U podstaw małoduszności leży najczęściej pycha. Małoduszny lęka się kompromitacji; a nuż mu się nie uda; co wtedy powiedzą? Małoduszni krytykują wszystkich i wszystko, sami nie podejmą zadania, gdyż boją się, że inni ich skrytykują.
Polski naród odznaczał się przez wieki wyjątkową odwagą. Była to polska cnota i w naszej tradycji ma swoje ważne miejsce. Obecnie odwaga zniknęła w wielkim stopniu z pola widzenia. Brakuje nam nawet często odwagi cywilnej potrzebnej do zabrania głosu, do opowiedzenia się po stronie pewnych wartości, do zajęcia stanowiska w dyskusji.

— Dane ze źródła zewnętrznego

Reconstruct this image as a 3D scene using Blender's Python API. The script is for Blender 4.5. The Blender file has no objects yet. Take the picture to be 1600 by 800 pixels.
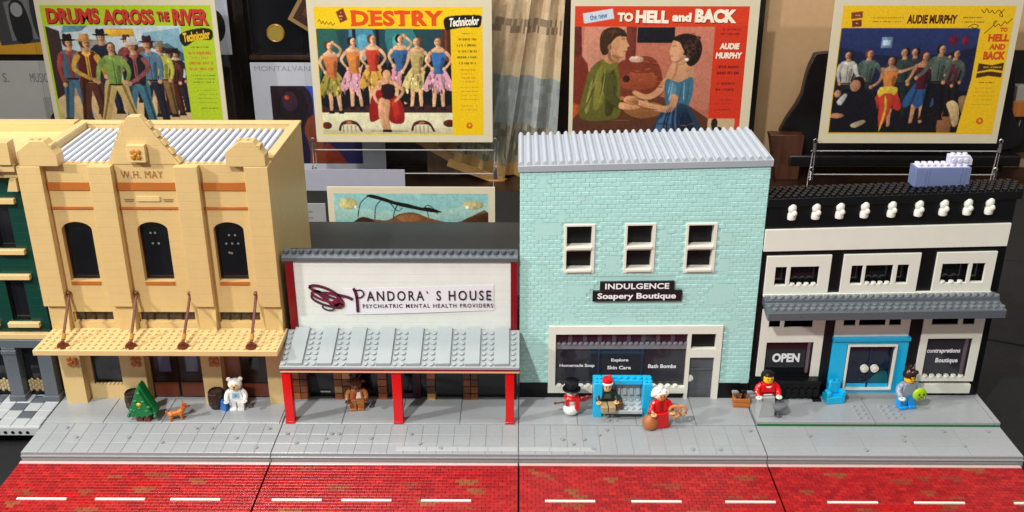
import bpy, bmesh, math, random
import numpy as np
from mathutils import Vector, Matrix
random.seed(7); RNG = np.random.default_rng(5)
R = math.radians
SC = 0.008            # one stud of the toy bricks in metres; everything below is written in studs
scene = bpy.context.scene
COL = scene.collection

# ------------------------------------------------------------------ camera, world, lamps, exposure
cd = bpy.data.cameras.new('camera'); cam = bpy.data.objects.new('camera', cd); COL.objects.link(cam)
cam.location = (0, -108.9*SC, 73.7*SC)
cam.rotation_euler = (R(90-22.9), 0, R(0.44))
cd.sensor_width = 36.0; cd.lens = 36.0*1563/1600
cd.clip_start = 0.01; cd.clip_end = 50
scene.camera = cam

w = bpy.data.worlds.new('World'); scene.world = w; w.use_nodes = True
w.node_tree.nodes['Background'].inputs[0].default_value = (1.0, 0.97, 0.92, 1)
w.node_tree.nodes['Background'].inputs[1].default_value = 0.28

def aim(o, tgt):
    o.rotation_euler = (Vector(tgt)*SC - o.location).to_track_quat('-Z', 'Y').to_euler()
def spot(name, loc, tgt, energy, radius, size, color=(1, 1, .985), blend=.6):
    l = bpy.data.lights.new(name, 'SPOT'); l.energy = energy; l.shadow_soft_size = radius*SC
    l.spot_size = R(size); l.spot_blend = blend; l.color = color
    o = bpy.data.objects.new(name, l); COL.objects.link(o); o.location = Vector(loc)*SC; aim(o, tgt); return o
def area(name, loc, tgt, energy, sx, sy, color=(1, .97, .93)):
    l = bpy.data.lights.new(name, 'AREA'); l.energy = energy; l.shape = 'RECTANGLE'; l.size = sx*SC; l.size_y = sy*SC; l.color = color
    o = bpy.data.objects.new(name, l); COL.objects.link(o); o.location = Vector(loc)*SC; aim(o, tgt); return o
spot('key_spotlight', (-92, -172, 222), (0, 8, 8), 156, 5.5, 70)
spot('side_spotlight', (-230, -78, 150), (-8, 8, 2), 130, 6.5, 70)
area('case_top_light', (0, -25, 230), (0, 12, 0), 17, 300, 40, (1, .985, .96))
area('case_back_light', (10, 70, 190), (5, 136, 12), 13, 300, 30, (1, .93, .82))

vs = scene.view_settings
vs.view_transform = 'Standard'; vs.look = 'None'; vs.exposure = 0.0; vs.gamma = 1.0; vs.use_curve_mapping = False
scene.cycles.max_bounces = 8

# ------------------------------------------------------------------ colours and materials
def hexl(h):
    c = [int(h[i:i+2], 16)/255 for i in (0, 2, 4)]
    return tuple(x/12.92 if x <= .04045 else ((x+.055)/1.055)**2.4 for x in c)
MATS = {}
def nodes(name):
    m = bpy.data.materials.new(name); m.use_nodes = True
    nt = m.node_tree; b = nt.nodes['Principled BSDF']
    return m, nt, b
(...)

Najgroźniejszą chorobą braku odwagi jest dziś u nas małoduszność. Nie stać nas na ryzyko; nie stać nas na inicjatywę. A nie możemy czekać na decyzje odgórne. Działać trzeba w takich warunkach, jakie są, poczynając od dobrze ustawionego rodzinnego domu. To jest do zrobienia. Nikt nam w tym nie pomoże. Rodzinny dom wspólnym wysiłkiem możemy zorganizować dobrze. Wielu nie chce się tego podjąć, im właśnie jest potrzebna odwaga i wielkoduszność.
Trzeba mieć dużo odwagi, by przyjść do kościoła, by skłonić głowę i zgodzić się na to, że na tę głowę spadnie popiół. Oby nam tej odwagi nie zabrakło. „Prochem jesteś i w proch się obrócisz.” A równocześnie jesteś dzieckiem Pana Boga, jedynym, niepowtarzalnym w skali świata. Ukochanym dzieckiem Boga. Trzeba mieć dużo odwagi, by przyjąć jedną i drugą prawdę o sobie.

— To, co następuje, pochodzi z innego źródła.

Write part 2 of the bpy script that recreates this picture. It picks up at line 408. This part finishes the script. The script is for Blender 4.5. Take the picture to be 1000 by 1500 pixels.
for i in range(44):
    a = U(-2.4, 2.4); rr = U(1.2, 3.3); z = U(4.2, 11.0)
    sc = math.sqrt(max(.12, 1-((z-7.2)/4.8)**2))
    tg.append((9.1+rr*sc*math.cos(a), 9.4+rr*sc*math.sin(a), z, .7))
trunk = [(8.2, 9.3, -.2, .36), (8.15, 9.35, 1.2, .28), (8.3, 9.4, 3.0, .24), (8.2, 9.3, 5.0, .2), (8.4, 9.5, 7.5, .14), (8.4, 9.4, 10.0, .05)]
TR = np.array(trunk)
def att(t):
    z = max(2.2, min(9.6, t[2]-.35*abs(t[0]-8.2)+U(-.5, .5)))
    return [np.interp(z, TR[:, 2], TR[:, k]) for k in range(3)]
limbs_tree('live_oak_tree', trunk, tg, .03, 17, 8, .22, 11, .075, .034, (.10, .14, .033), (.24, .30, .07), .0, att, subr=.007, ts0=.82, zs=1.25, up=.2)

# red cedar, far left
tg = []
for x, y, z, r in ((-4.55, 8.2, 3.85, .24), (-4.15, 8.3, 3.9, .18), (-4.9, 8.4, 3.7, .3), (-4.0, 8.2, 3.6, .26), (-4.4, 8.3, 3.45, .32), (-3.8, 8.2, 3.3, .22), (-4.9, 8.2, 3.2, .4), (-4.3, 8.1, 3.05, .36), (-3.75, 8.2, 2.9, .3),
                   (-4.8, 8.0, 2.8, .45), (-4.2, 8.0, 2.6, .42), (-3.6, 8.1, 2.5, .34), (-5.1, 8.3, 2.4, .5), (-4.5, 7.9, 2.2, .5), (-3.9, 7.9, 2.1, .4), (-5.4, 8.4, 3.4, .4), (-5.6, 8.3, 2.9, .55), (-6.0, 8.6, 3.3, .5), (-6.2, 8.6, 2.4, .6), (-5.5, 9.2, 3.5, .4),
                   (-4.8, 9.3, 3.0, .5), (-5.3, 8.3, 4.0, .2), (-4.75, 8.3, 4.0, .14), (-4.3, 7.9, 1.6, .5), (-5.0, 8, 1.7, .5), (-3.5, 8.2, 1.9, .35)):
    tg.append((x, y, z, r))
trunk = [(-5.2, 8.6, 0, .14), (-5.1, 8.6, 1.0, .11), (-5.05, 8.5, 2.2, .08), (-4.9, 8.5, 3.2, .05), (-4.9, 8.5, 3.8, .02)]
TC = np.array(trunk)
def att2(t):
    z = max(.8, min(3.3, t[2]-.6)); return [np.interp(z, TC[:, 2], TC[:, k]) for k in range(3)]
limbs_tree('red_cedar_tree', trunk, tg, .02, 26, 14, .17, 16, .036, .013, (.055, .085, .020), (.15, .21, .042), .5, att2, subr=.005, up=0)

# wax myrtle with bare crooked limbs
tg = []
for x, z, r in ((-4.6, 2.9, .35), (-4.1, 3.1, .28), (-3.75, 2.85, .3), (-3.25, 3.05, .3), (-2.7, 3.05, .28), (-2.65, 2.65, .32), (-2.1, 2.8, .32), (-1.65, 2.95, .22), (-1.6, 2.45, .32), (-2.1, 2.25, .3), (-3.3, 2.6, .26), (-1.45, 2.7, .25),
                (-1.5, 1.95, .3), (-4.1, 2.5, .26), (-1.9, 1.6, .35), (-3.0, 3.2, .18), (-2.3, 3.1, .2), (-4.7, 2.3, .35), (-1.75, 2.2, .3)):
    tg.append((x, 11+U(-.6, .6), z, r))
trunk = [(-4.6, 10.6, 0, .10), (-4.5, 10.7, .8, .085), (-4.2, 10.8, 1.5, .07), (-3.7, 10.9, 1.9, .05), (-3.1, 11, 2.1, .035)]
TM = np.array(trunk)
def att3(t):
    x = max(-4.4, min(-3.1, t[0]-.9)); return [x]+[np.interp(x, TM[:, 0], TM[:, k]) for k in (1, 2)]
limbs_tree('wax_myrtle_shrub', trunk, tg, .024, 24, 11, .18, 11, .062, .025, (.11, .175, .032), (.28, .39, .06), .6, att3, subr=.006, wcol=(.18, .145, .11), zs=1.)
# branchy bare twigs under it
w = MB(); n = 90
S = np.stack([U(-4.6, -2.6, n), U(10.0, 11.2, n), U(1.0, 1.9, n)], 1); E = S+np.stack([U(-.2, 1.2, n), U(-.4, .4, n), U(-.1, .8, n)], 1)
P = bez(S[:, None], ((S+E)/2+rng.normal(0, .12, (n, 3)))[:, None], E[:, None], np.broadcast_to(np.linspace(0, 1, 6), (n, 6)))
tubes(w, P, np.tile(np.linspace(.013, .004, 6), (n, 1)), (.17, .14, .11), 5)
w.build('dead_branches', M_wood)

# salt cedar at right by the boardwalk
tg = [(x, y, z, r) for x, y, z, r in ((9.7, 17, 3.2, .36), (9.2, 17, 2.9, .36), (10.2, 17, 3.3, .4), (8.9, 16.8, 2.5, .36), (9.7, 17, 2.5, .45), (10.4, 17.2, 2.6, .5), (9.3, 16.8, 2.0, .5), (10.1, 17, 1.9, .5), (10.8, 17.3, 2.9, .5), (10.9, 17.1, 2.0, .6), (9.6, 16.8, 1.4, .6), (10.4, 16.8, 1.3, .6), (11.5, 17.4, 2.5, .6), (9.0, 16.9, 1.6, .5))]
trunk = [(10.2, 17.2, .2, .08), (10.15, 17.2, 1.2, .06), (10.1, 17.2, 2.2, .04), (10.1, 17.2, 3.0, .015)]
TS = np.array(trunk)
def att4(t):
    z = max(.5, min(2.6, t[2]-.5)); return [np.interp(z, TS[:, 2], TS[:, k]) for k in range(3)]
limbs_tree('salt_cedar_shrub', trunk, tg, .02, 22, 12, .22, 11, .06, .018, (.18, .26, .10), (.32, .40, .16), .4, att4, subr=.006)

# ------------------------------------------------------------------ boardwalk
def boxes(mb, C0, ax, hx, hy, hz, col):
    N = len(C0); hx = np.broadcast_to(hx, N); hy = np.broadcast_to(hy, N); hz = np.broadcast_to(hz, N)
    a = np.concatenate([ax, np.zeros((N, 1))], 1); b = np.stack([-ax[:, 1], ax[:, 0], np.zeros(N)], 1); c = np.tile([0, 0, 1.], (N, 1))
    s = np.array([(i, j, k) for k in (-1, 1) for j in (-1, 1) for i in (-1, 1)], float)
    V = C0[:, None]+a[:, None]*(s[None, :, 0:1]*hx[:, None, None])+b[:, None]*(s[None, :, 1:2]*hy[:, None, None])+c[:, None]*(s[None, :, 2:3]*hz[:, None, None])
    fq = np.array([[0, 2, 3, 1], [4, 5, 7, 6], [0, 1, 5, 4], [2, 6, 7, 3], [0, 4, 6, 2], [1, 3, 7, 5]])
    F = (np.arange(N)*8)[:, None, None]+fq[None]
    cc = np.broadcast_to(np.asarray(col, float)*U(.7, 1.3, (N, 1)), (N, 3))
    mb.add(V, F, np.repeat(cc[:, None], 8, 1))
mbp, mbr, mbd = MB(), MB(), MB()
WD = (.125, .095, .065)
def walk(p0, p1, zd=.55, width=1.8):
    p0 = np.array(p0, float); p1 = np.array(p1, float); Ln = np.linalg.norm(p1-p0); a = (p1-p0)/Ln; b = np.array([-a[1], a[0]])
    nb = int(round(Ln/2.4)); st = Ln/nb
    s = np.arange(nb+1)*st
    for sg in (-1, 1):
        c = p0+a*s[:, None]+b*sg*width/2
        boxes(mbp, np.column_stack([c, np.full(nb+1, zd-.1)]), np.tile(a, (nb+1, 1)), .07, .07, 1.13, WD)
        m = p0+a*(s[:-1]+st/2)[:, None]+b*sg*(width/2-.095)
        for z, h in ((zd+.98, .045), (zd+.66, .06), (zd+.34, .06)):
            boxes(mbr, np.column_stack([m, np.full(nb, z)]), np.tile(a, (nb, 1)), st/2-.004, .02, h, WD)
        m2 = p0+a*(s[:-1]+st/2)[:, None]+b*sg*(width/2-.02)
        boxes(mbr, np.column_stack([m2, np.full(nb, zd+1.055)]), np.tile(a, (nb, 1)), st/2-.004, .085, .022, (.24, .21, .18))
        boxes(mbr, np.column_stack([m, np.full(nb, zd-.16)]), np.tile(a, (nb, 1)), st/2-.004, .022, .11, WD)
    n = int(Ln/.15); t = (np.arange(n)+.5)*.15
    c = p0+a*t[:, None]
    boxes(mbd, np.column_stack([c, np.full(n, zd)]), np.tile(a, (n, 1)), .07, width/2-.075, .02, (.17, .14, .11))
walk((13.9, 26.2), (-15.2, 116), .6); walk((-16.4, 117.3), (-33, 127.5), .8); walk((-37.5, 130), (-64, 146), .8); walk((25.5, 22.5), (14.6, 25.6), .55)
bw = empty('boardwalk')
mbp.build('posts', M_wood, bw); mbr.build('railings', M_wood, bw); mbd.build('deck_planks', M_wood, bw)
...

Niech spotkanie z Chrystusem na krzyżowej drodze będzie spotkaniem z Mistrzem, który uczy odwagi. W szkole Chrystusa na przestrzeni dwudziestu wieków wyrosło wielu bohaterów, zadziwiających świat. Jest to szkoła mądrej, ewangelicznej odwagi. Potrzebny jest tylko jeden krok; zapisać się do tej szkoły i zgodzić się na to, że Chrystus będzie naszym trenerem. Bóg, Kościół i naród szczególnie dziś potrzebują naszej odwagi.